▶ _INFORMATION SHOWN_:
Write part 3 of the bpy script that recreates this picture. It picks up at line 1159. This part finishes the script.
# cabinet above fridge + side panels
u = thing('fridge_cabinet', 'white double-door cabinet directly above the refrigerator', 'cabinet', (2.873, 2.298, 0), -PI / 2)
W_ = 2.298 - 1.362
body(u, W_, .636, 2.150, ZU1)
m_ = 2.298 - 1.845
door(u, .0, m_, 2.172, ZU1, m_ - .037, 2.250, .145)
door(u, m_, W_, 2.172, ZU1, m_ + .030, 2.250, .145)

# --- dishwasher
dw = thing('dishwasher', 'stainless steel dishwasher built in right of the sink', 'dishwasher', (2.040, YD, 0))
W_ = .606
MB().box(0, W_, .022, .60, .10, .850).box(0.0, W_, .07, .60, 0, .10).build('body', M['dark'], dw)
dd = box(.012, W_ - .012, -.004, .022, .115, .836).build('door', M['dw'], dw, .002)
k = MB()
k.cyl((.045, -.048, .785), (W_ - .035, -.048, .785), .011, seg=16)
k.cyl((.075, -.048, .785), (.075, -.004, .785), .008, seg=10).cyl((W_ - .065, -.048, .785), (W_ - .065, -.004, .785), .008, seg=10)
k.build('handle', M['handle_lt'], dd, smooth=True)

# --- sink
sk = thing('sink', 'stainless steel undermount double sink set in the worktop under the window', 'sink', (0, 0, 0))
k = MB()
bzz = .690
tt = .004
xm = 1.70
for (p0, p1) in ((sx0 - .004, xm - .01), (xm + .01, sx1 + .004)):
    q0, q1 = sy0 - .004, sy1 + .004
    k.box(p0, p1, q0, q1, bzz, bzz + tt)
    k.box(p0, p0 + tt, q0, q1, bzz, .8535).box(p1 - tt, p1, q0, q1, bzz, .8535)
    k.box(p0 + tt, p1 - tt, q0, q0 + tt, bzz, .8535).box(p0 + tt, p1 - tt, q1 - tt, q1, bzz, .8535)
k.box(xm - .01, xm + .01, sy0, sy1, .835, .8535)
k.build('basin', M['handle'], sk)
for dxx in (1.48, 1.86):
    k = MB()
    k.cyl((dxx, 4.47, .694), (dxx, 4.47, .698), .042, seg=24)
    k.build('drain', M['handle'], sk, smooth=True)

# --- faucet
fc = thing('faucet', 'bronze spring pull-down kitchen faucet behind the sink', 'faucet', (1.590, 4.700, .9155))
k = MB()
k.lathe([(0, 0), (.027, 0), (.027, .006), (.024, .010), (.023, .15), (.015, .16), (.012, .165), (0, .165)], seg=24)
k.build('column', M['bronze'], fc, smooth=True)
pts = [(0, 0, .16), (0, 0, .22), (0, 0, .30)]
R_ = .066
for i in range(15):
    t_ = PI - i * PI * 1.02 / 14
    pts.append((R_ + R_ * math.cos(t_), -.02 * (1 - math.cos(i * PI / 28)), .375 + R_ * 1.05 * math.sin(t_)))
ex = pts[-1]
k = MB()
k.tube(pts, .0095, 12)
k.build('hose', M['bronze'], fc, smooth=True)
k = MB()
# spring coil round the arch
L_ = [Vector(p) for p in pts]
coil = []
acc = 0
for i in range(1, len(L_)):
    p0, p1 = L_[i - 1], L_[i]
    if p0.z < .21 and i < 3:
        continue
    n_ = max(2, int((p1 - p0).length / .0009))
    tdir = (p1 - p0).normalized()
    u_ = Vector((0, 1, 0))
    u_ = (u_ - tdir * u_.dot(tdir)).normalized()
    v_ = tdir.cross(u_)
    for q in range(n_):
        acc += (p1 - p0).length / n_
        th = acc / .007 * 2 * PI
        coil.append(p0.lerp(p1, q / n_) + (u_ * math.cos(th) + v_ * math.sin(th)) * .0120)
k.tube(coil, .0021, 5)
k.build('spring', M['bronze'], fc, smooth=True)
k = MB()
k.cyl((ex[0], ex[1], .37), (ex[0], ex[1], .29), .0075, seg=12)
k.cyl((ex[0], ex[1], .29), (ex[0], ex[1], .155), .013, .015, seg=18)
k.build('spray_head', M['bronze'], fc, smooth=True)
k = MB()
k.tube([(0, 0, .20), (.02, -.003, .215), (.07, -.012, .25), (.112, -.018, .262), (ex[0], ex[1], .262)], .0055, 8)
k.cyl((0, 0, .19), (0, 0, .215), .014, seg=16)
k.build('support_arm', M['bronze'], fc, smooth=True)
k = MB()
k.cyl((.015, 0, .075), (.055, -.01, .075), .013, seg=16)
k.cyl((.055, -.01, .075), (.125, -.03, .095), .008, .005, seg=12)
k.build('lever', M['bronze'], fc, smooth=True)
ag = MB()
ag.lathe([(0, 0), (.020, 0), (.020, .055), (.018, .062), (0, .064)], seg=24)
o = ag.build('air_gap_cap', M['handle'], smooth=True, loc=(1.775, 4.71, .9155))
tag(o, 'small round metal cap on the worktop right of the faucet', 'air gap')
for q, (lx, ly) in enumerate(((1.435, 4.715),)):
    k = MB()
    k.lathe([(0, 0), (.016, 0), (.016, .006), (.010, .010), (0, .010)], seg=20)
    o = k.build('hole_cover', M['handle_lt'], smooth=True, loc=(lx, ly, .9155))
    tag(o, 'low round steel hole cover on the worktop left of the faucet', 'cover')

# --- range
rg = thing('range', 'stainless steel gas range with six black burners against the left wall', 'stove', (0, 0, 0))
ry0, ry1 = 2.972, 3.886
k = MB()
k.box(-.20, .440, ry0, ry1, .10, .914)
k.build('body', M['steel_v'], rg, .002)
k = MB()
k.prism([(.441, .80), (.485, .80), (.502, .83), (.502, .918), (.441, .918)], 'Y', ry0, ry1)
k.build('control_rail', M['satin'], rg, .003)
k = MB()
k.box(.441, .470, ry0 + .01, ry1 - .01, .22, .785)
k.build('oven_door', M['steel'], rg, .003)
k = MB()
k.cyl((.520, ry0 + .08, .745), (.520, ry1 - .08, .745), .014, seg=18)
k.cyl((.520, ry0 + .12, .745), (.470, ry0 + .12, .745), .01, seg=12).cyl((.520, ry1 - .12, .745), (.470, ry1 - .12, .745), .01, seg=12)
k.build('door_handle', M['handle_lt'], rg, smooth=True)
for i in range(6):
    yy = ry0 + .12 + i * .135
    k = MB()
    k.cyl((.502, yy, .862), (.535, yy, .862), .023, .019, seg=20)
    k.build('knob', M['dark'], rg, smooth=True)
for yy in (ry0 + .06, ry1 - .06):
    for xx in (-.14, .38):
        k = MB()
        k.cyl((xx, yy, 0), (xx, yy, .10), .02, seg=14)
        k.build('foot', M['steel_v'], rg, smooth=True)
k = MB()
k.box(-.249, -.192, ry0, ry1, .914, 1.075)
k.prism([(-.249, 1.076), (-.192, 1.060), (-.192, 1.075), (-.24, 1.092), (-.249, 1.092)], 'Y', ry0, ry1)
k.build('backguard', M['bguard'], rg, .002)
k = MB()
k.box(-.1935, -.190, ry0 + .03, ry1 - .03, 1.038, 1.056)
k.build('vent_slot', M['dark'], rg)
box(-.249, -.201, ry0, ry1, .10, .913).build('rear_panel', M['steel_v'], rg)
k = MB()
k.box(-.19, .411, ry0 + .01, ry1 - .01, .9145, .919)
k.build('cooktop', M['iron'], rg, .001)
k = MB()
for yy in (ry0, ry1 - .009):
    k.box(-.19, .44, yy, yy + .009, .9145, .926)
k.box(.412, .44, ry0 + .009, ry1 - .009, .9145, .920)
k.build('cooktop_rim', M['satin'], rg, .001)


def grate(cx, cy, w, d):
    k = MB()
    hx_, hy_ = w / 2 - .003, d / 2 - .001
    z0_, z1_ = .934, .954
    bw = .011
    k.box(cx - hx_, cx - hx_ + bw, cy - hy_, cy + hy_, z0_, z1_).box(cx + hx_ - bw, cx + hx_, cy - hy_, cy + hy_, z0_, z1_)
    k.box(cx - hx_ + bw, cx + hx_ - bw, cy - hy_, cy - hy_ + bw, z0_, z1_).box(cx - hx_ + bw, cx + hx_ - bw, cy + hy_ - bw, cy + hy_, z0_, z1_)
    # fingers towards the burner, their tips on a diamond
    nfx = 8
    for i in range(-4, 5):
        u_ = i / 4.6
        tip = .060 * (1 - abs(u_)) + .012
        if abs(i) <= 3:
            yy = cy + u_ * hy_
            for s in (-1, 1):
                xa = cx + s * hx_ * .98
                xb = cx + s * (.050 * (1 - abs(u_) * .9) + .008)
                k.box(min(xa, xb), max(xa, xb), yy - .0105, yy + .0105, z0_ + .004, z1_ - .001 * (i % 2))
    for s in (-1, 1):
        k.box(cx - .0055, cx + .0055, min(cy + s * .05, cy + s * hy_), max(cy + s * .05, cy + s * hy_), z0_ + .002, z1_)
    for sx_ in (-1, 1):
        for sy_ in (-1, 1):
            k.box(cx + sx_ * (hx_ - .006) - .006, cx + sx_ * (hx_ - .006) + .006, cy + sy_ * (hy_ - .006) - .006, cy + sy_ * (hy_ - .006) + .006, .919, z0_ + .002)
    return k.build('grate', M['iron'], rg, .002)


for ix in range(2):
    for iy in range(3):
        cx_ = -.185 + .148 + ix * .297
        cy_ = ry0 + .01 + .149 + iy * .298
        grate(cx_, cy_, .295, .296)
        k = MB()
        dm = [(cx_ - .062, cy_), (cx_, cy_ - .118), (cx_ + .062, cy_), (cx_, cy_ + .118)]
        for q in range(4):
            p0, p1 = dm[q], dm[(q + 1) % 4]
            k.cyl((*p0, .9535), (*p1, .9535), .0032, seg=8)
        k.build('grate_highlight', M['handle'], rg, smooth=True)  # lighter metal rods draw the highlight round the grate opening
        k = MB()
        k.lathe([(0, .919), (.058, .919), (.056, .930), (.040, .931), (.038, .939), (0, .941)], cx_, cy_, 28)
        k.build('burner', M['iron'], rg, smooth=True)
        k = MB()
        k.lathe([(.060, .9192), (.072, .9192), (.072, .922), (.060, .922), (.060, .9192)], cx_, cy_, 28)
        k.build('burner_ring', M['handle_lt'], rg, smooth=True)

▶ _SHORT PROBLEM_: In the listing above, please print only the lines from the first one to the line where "door(u, m_, W_, 2.172, ZU1, m_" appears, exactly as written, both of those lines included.

▶ _FINAL RESULT_:
Write part 3 of the bpy script that recreates this picture. It picks up at line 1159. This part finishes the script.
# cabinet above fridge + side panels
u = thing('fridge_cabinet', 'white double-door cabinet directly above the refrigerator', 'cabinet', (2.873, 2.298, 0), -PI / 2)
W_ = 2.298 - 1.362
body(u, W_, .636, 2.150, ZU1)
m_ = 2.298 - 1.845
door(u, .0, m_, 2.172, ZU1, m_ - .037, 2.250, .145)
door(u, m_, W_, 2.172, ZU1, m_ + .030, 2.250, .145)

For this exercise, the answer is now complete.